Quelques évocations en clin d’œil des bonnes… et moins bonnes habitudes téléphoniques…
Rapidité
3 sonneries sont la norme, et non pas l’exception.
5 sonneries, ce sont deux en trop…
Cela peut paraître excessif, mais c’est le résultat d’études très sérieuses menées par les consultants du secteur de la communication humaine. La rapidité de la prise de communication est un signe d’attention, de dynamisme, qui imprègne inconsciemment les relations appelé-appelant. Et l’absence de réponse est un crime de lèse-entreprise.
La règle N.1
du commerce qu’appliquaient nos grands-pères avant la qualité de la marchandise était d’ouvrir précisément à heures et jours fixes. Dans l’inconscient collectif, une entreprise qui ne répond pas est une affaire qui va mal. Et d’ailleurs, cela doit être vrai quelque part.
La communication
Proscrivez les sinistres » allloooo « … » allô oouiii « … » allô, j’écoute » (car cela, on s’en doute)…
Voici quelques exemples de communication…

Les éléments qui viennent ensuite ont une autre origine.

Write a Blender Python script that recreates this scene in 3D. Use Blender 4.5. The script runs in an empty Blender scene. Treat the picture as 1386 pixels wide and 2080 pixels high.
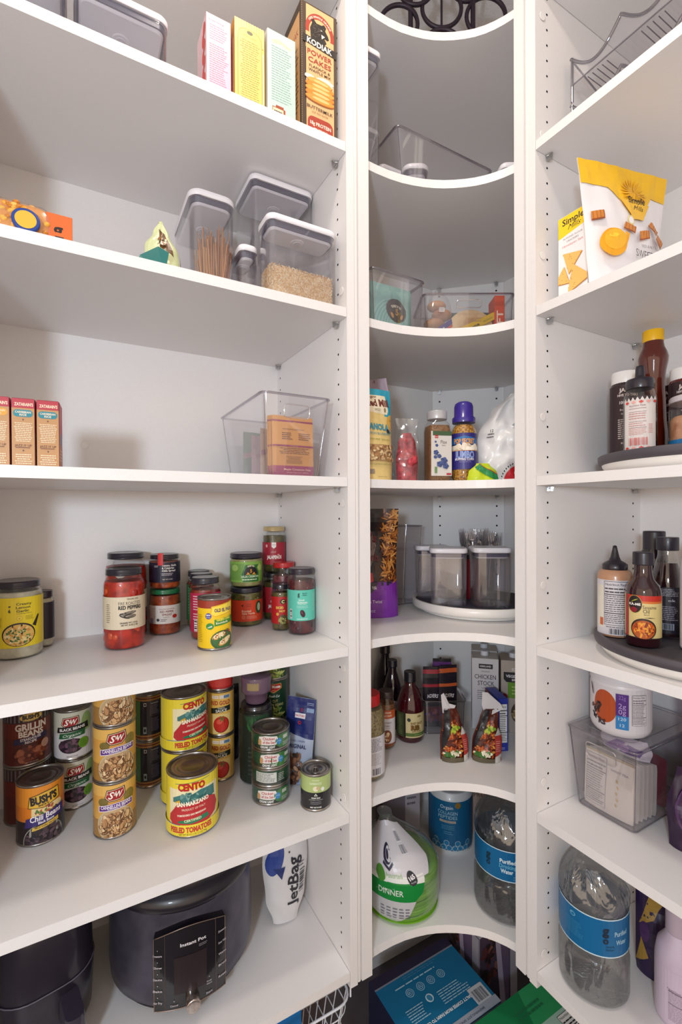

Appel déséquilibré (non-reconnaissance des positions de l’appelant et de l’appelé)
– Allô… C’est de la part de qui…
– Monsieur Durant.
– C’est à quel sujet ?
– Je voudrais parler à Monsieur Dupont.
– Il n’est pas là.
Appel équilibré (car l’appelant et l’appelé pratiquent la communication objective)
– Etablissement Durant. Monique Smets
– André Durant. Bonjour.
– Bonjour Monsieur Durant. Puis-je vous aider ?
– Je voudrais parler à Monsieur Dupont.
– Monsieur Dupont est absent. Souhaitez-vous lui laisser un message ?
Appel guidé (seul l’appelé pratique la communication objective)
– Etablissement Durant. Monique Smets.
– Je voudrais parler à Monsieur Dupont.
– Vous êtes Monsieur…
– André Durant.
– Bonjour Monsieur Durant. Puis-je vous aider ?
– Je voudrais parler à Monsieur Dupont.
– Monsieur Dupont est absent. Souhaitez-vous lui laisser un message ?
Appel déséquilibré (non reconnaissance des positions de l’appelé. L’appelant pratique la communication objective. Ici le guide est l’appelant, en dépit de toutes les règles de bon sens)
– Allô… C’est de la part de qui…
– Albert Durant. Vous êtes Madame…
– Monique Smets.
– Suis-je aux Etablissements Dupont ?
– Oui (parfois on entendra suivre l’inévitable : » C’est à quel sujet ? « )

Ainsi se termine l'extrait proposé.